■ DATASET SECTION
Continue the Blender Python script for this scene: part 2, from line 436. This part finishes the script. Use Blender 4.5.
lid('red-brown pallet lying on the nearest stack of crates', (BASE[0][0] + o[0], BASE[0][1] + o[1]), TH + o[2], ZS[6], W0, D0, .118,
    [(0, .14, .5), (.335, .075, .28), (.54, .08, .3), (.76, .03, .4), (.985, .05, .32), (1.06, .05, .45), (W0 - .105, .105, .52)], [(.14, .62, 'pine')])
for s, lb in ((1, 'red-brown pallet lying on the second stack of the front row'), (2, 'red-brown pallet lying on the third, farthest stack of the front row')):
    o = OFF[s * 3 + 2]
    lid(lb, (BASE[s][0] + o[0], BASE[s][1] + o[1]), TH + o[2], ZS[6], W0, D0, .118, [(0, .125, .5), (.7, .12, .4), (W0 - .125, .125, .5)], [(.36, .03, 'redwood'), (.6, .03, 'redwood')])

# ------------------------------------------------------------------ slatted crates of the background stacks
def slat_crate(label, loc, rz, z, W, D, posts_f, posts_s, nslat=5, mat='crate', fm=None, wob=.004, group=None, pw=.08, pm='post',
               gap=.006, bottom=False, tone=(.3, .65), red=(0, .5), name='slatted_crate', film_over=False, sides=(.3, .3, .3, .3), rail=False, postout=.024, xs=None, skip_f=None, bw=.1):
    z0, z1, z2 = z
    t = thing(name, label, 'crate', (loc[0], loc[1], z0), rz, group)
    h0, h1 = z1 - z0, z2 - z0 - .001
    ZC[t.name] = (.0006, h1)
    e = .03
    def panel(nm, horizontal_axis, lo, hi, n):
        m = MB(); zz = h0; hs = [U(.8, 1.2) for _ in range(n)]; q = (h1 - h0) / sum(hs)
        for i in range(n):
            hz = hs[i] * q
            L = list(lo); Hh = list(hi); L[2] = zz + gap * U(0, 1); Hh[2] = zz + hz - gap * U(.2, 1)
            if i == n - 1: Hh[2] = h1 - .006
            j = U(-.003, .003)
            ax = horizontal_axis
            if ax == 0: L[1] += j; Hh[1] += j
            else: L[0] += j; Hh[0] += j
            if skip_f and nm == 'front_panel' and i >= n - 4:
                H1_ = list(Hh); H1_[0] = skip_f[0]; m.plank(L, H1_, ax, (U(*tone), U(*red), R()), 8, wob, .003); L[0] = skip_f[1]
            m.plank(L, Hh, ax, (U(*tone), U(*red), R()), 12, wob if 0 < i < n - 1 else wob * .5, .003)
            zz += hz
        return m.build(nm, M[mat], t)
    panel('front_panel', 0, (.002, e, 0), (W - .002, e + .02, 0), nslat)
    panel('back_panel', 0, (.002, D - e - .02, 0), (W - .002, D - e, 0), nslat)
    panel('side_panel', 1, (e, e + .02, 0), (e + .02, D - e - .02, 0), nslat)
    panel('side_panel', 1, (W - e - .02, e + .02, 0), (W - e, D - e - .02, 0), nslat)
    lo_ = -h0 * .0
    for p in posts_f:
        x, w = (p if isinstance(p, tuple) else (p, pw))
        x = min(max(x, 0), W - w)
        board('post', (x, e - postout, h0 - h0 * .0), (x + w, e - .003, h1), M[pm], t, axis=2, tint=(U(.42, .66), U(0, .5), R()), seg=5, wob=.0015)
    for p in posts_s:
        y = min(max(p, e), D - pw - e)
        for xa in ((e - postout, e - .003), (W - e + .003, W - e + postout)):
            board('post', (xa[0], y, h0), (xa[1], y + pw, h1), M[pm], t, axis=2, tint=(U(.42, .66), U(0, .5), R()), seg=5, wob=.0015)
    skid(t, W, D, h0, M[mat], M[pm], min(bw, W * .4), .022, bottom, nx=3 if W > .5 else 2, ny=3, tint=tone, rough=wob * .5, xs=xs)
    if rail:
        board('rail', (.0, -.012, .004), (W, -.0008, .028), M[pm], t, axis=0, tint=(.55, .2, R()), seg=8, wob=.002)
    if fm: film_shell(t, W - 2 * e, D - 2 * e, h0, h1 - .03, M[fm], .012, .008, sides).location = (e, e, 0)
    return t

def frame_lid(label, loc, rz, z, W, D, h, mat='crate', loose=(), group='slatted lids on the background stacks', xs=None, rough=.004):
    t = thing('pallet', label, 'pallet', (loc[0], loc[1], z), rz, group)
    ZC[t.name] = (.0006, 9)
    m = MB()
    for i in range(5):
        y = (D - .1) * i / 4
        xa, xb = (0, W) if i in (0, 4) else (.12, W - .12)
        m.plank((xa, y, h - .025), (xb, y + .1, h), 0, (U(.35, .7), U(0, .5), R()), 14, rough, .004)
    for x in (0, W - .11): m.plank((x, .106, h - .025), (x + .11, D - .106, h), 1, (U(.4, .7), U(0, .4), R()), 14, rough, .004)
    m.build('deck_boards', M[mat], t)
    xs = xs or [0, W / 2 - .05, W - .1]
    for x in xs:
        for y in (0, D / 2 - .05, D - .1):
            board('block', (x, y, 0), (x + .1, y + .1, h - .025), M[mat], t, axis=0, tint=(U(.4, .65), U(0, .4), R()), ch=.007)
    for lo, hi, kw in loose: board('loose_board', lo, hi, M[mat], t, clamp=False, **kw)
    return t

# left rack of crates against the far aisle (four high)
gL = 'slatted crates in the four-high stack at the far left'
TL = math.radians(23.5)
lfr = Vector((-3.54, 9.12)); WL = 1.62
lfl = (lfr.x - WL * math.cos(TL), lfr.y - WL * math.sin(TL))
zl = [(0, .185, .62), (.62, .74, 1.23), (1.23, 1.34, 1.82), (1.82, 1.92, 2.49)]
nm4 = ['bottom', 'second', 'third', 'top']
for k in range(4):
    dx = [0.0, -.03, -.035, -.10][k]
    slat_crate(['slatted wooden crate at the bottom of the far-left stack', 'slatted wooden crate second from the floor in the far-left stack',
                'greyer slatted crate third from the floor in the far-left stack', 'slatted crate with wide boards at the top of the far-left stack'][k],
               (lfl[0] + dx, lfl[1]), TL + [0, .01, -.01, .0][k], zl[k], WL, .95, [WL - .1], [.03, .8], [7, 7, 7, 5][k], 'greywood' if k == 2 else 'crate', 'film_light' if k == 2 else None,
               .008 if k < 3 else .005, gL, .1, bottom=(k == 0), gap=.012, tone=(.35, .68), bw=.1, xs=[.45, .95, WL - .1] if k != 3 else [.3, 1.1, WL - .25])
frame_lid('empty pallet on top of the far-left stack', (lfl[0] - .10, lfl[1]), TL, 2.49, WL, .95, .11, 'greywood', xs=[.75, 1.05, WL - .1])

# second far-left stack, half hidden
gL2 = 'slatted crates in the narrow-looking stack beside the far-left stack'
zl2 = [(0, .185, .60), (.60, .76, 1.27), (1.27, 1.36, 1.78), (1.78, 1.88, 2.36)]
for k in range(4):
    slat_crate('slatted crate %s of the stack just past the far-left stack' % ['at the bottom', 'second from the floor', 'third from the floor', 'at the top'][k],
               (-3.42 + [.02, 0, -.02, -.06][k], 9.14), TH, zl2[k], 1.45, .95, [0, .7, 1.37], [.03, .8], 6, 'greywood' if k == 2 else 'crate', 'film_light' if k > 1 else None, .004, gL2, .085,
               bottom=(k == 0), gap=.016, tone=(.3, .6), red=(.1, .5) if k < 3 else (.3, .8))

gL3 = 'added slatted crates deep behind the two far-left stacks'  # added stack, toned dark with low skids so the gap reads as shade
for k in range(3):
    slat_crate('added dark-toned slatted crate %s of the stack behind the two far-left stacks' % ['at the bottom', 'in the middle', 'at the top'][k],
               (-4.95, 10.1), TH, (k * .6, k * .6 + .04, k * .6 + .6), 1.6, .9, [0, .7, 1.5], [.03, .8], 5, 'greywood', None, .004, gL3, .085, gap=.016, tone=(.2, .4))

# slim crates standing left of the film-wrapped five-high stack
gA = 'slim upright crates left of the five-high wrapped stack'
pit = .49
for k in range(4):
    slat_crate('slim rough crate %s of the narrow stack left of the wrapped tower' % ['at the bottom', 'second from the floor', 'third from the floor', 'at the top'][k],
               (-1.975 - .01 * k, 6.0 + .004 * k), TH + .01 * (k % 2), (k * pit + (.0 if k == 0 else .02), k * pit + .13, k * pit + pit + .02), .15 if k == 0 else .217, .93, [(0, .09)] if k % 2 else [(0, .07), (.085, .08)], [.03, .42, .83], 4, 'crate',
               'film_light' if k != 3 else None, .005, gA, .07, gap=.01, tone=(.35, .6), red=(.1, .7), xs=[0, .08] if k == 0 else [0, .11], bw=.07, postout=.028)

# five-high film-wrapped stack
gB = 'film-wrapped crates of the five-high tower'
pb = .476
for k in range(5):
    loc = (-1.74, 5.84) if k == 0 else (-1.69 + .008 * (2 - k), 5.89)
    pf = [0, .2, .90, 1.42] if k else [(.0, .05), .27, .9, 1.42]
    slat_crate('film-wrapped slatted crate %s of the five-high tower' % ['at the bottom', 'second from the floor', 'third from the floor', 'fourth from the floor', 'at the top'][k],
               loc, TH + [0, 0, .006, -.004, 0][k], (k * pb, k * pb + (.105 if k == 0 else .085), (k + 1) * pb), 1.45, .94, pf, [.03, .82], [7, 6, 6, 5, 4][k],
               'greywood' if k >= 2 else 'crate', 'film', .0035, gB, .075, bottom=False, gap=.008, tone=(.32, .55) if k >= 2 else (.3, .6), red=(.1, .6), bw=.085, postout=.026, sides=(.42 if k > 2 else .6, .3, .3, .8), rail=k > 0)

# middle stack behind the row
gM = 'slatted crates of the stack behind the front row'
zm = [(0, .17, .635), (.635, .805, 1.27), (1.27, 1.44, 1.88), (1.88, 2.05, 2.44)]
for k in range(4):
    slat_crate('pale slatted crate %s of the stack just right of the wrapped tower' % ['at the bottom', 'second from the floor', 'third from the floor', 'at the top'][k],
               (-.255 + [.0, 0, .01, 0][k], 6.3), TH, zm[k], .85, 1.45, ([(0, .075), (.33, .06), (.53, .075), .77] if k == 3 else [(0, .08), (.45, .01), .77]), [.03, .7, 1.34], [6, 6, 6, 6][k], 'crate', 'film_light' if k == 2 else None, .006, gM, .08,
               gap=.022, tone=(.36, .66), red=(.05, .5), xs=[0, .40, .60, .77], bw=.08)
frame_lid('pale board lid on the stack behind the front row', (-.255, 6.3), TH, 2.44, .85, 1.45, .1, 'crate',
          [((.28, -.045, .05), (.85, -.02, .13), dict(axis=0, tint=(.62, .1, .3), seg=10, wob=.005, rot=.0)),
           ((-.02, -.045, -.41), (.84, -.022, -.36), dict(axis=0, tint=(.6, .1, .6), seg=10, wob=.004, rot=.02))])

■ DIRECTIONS
Find and count the lines of the data that include the string "from", and report that figure by itself.

■ RESULT BELOW
7